Allen also displays a keen sense of pacing when he creates tension in his build up to Cruz’s appearance after her character is endlessly talked about but never seen until about half way through the film. When Cruz finally arrives, her moody whirling dervish of a performance is the perfect spice to liven up the soupy proceedings. Her seething, fiery line readings combined with looks that could kill make her the front-runner for Best Supporting Actress at the Oscars.

The baseline archetypal characters are essentially clichéd, but the way in which Allen handles all of their interpersonal relationships is fairly sophisticated and entertaining even when it grows absurd. There is of course that kiss between Scarlett and Penelope but also some moments of Lynchian-lite when Allen photographs the brunette Hall and blonde Johansson similarly to make them seem like they are two sides of the same woman. There’s even more weirdness when die-hard Woody fans realize that in some perverse way Scarlett Johansson’s character is the “Woody” part–as in any film he does not star, there is always one character who represents the part he would’ve played had he been in it. However, film buffs will enjoy some of the nice touches like when Hall and another go to see Hitchcock’s Shadow of a Doubt (one of my all time favorite films) or the repetitive use of a Spanish guitar in the soundtrack whenever Bardem and Hall get together. But then there’s the mostly unnecessary voice-over narration that fills in expository gaps and shows Allen can still be a lazy tactician.
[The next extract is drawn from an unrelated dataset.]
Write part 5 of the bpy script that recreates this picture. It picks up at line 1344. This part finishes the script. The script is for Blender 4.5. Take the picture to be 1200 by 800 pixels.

Woody Allen has always been an acquired taste, even more so in his latter years when he sometimes forgets how to provoke, but his fans should be delighted with this latest European flavored effort. In the end, you’ll feel like Javier Bardem is the luckiest man in the world, Penelope Cruz is operating at the echelon of her appeal, and Rebecca Hall and Scarlett Johansson, well, they’ll always have Barcelona.